Naturally the rand’s decline against the major currencies like the dollar and the euro led to domestic investors’ offshore savings experiencing good returns (and protection in the case of declining foreign equity prices) in rand terms.

“It is well-known that diversification of investments can lead to lower levels of downside volatility and ultimately greater levels of overall downside protection,” says Stewart. “For example, the Foreign Fixed Interest Bond sector achieved a total average return of 18,2% for the quarter, compared to the Domestic Equity General sector’s -4,9%.”

According to Stewart, the Foreign Fixed Interest Bond sector’s performance was partly due to yields on government bonds dropping off sharply (especially in the US on the longer end), which in turn led to higher bond prices.

“However, by far the largest portion of this outstanding performance can be ascribed to local currency devaluation translating into strong returns. In fact, even the Foreign Equity General and the Foreign Asset Allocation Flexible sectors managed to deliver positive rand returns of 0,8% and 7,4% respectively for the quarter, despite the MSCI World Index’s decline of 17,1% in US dollars.”

To show the diversification benefits, the Plexus research team drew up a correlation matrix for the past six years to end September 2011 to illustrate the correlation between some of the various broader second-tier unit trust categories (see Table 1 below). As the results show, with the exception of the Domestic Fixed Interest category, the foreign investment sectors exhibited lower correlations to the majority of the domestic categories.

“This is partly due to the rand’s impact on performance during return translation from foreign currencies to rand, specifically during times of global uncertainty when the currency’s devaluation provides some temporary protection for offshore investments and allows for less negative or possibly even positive returns,” Stewart points out.

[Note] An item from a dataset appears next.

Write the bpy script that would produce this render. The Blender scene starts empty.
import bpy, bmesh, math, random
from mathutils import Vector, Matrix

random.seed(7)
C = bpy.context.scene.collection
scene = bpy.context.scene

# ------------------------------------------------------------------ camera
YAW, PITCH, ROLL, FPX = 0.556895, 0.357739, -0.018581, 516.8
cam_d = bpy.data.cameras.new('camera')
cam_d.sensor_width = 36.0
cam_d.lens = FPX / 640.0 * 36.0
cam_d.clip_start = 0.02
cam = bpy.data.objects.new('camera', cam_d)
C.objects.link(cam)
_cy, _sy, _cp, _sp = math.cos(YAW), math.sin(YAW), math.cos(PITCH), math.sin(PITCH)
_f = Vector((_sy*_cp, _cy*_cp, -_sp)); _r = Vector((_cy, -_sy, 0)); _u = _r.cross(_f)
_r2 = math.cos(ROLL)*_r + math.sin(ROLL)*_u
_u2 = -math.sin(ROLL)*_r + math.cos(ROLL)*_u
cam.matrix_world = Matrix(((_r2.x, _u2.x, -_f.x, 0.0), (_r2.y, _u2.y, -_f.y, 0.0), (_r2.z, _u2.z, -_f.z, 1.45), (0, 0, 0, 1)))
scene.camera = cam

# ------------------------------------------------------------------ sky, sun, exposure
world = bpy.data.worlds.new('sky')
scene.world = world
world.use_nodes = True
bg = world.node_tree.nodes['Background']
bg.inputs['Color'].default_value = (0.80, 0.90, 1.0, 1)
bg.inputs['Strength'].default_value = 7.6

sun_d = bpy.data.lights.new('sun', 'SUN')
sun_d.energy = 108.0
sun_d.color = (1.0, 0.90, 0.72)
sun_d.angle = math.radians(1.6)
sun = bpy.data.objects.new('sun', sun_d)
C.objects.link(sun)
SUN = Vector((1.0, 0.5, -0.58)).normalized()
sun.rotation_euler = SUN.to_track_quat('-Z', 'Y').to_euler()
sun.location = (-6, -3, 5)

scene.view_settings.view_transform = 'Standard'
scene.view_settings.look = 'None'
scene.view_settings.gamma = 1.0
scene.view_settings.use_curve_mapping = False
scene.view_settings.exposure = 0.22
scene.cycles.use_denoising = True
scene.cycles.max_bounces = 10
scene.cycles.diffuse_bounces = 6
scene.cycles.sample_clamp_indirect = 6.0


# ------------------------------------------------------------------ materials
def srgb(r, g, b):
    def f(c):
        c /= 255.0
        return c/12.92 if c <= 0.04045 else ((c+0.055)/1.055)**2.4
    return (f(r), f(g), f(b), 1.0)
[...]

“The results also clearly show the relatively strong negative correlation exhibited by the Foreign Fixed Interest sector when compared to each of the broader domestic subcategories. This highlights the diversification benefits the sector offers, especially for portfolios that comprise domestic equity exposure, and which are likely due to the rand’s translation effect as well as the negative relationship between local equities and global bonds,” says Stewart.

“Various asset managers have felt the rand to be overvalued for some time, which could in part, along with the extremely high levels of financial market volatility as indicated by indicators such as the VIX Index, have been the cause of the severity of its sell-off,” says Stewart. “Other factors that also play a role include real interest rates relative to those of other countries, inflation expectations, and global commodity prices.”

“Obviously one cannot count on the rand to always follow a devaluation of this magnitude when investors’ risk appetites change in line with global economic events, as this is also highly dependent on the currency’s perceived valuation levels at the time. The motivation for foreign diversification should therefore not be the potential for currency devaluation alone; there should also be a sound investment case for the particular asset class or geographic region that you select.

“In general, international diversification is a good idea and when done correctly, taking risk tolerance and investor objectives into account, it can greatly limit downside exposure and offer greater overall portfolio protection,” says Stewart.